Los memoriosos de entonces aseguraban que en evocaciones de bares porteños, Firpo detallaba: «él me pegaba azí y yo me caía. Me levantaba, volvía a pegarme azí y yo otra vez al suelo».
En el medio, la pelea de la pelea: Firpo (98,200 kilogramos) llevó a Dempsey (87,300) contra las sogas y descargó tres mandobles diestros, el último de los cuales desparramó al campeón fuera del ring, cayendo prácticamente en el regazo del periodista.
La complacencia del árbitro James Gallagher permitió a Dempsey retornar al ring impulsado por el periodista. ¿Cuántos segundos habían pasado? Se calcula que entre 14 y 18.
Según el prestigioso periodista cordobés Julio Ernesto Vila, Firpo había cometido dos grandes errores: subir al ring con fractura de húmero izquierdo y prescindir en su rincón de su asesor, Jimmy De Forrest, quien juró y perjuró que con su influencia el juninense habría sido declarado ganador: «Después de los diez segundos con Dempsey fuera del ring, lo bajaba a Firpo, lo llevaba a los vestuarios y el lunes reclamaba la corona ante la comisión fiscalizadora».

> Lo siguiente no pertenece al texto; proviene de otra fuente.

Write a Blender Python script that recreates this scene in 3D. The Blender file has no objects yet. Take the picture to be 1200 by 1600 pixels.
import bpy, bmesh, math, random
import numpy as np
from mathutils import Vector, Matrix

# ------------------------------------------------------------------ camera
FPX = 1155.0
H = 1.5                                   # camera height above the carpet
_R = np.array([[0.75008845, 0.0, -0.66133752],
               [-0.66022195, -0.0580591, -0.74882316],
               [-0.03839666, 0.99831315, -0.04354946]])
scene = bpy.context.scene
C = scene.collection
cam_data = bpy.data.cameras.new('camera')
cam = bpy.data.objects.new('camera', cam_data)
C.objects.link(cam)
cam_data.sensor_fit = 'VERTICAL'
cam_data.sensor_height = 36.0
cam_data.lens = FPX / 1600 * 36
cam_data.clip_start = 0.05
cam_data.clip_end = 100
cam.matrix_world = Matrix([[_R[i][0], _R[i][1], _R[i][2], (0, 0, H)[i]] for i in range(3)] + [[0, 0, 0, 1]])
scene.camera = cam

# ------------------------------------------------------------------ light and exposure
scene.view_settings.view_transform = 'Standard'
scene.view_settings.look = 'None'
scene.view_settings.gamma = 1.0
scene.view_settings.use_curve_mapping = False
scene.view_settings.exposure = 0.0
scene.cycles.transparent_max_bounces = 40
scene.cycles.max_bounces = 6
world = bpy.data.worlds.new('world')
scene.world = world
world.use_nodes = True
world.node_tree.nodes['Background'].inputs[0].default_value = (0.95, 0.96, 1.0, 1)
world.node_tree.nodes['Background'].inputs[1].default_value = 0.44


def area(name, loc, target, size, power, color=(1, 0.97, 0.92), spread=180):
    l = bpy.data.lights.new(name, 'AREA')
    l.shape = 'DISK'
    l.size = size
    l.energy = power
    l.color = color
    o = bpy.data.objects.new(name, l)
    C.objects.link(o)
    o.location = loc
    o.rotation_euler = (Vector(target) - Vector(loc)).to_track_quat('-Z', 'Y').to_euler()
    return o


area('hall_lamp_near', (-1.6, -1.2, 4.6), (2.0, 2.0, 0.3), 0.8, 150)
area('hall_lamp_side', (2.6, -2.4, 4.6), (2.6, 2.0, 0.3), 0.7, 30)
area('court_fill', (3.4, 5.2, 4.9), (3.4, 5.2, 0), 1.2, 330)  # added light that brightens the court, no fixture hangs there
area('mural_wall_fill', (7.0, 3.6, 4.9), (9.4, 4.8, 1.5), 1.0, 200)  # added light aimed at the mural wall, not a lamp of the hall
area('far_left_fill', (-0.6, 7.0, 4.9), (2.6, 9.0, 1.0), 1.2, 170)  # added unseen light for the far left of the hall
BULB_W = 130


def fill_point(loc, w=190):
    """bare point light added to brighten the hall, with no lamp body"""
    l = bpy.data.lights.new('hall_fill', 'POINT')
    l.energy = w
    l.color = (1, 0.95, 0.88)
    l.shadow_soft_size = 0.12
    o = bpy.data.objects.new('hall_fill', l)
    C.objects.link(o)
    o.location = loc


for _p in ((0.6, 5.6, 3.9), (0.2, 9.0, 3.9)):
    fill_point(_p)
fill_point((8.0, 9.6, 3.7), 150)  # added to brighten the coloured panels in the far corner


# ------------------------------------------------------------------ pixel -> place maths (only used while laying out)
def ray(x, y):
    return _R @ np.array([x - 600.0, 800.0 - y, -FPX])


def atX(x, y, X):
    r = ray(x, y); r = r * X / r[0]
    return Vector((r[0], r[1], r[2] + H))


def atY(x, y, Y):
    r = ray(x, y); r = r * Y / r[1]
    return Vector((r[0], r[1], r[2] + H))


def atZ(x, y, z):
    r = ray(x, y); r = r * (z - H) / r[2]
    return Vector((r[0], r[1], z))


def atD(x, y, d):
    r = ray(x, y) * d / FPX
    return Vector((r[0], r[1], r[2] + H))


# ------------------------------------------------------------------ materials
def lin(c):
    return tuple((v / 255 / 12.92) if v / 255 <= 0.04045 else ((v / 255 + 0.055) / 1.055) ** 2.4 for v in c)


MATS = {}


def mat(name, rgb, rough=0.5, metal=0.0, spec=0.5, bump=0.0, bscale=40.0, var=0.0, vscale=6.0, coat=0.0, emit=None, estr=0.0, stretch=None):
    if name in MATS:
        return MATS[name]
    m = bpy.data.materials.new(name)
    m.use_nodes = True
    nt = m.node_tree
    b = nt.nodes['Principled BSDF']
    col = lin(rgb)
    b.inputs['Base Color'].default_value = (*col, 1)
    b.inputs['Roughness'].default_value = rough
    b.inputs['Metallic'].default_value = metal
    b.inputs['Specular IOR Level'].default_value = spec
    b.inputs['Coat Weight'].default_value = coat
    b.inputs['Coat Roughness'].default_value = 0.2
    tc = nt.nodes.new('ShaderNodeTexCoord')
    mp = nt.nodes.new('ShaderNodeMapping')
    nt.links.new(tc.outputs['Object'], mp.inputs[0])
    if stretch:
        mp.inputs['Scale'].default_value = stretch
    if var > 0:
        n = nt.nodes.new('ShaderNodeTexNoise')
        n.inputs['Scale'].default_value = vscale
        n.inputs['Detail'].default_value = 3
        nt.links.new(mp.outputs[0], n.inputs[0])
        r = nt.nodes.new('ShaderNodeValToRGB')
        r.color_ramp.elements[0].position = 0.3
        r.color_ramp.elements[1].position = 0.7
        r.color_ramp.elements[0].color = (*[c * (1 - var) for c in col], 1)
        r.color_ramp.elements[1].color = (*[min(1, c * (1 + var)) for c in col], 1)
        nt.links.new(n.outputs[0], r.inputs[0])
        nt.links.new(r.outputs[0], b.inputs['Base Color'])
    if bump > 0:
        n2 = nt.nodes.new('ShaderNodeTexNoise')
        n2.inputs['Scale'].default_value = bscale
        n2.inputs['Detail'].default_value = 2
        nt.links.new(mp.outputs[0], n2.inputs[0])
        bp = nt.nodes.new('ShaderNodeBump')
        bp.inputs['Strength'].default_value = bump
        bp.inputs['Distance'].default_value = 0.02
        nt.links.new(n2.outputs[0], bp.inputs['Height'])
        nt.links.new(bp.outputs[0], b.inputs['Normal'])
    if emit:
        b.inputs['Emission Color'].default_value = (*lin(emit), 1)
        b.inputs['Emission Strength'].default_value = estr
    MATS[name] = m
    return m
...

Sin embargo, el destino es lo que en efecto pasa, no lo que pudo haber pasado: Firpo había elegido como asistente a su amigo Horacio Lavalle.
A despecho de la derrota (que por un instante la multitud apostada en Avenida de Mayo había interpretado como triunfo por un error de la señalización con colores verde y rojo en la antena dispuesta en la cúpula del Pasaje Barolo), Firpo fue recibido en la Argentina con rango de héroe, se levantó la prohibición del boxeo que regía en la Capital Federal y se le otorgó la licencia oficial número 1.
Peleó hasta 1936, se retiró con una foja de 33 victorias, seis derrotas, un match sin decisión y 28 KO, se dedicó a los negocios, hasta que dejó de existir el 7 de agosto de 1960.
Sus restos descansan en el cementerio de Recoleta, a la vera de un monolito que suele ser visitado por los adoradores del boxeo, turistas y meros curiosos. No es para menos: se lo considera del genuino padre del pugilismo nacional.
Este jueves se cumple un siglo, nada menos que un siglo.